Este retrato, en palabras del
autor, está impregnado de la misma “lúcida tristeza” (pág. 22) con la que Velázquez
vivió sus últimos años. El cuadro, desde luego, es impresionante. Impresionante
por la indefensión que muestra el niño, solo, diminuto entre el mobiliario, sobre
todo si tomamos como referencia los cortinajes y el banco que hay detrás de él,
o la perrita misma,
que transmite con sus ojos una tristeza capaz de sobrecoger
el ánimo del observador más embrutecido. Impresionante por la cantidad de
amuletos que salpican las ropas del niño, de mirada suplicante, como pidiendo
que lo arranquemos de las garras de la muerte, que ya lo tiene cercado.

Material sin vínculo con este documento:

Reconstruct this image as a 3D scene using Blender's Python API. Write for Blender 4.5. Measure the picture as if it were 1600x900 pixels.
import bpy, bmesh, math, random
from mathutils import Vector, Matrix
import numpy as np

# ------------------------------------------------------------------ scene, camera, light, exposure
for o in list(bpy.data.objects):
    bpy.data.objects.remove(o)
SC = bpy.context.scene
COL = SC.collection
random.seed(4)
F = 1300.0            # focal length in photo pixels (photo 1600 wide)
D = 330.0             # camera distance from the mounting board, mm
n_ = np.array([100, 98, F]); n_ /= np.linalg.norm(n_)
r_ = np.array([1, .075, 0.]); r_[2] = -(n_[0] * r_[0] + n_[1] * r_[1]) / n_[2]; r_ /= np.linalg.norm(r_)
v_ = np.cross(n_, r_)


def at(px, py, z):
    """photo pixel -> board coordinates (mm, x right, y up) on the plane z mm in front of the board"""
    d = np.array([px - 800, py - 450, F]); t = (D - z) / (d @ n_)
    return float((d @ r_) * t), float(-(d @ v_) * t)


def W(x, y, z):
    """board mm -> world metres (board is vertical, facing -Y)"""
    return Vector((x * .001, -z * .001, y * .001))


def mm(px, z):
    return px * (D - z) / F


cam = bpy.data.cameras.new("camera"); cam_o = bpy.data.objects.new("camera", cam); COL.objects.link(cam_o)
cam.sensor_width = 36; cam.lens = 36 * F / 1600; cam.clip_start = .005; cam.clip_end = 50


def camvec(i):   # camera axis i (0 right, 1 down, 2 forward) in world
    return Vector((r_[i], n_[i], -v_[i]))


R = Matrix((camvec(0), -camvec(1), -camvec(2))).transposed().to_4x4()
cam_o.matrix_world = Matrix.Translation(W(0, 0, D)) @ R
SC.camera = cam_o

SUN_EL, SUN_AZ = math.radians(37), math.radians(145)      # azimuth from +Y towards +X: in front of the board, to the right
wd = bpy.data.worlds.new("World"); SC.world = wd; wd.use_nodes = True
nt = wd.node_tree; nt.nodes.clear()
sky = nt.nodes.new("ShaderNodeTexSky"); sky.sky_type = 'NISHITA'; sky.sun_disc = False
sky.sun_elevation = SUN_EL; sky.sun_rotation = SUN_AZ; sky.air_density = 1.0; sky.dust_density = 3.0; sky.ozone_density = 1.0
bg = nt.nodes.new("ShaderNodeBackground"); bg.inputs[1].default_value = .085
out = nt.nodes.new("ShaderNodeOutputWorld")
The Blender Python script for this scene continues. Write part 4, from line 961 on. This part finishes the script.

E impresionante, además, porque la tristeza del cuadro se acentúa al
compararlo con el retrato del príncipe Baltasar Carlos al que alude el
señor Alcalá, pintado en otra época, más optimista tanto para el padre de los
príncipes fallecidos como para el pintor que los retrataba.
El príncipe Baltasar Carlos, a caballo,
hacia 1635, Museo del Prado
Sólo me queda, desde el lugar de lector que me corresponde, agradecer su obra al señor Alcalá, que acompaña el texto con ilustraciones de su mano. Ojalá se prodigue más con sus escritos.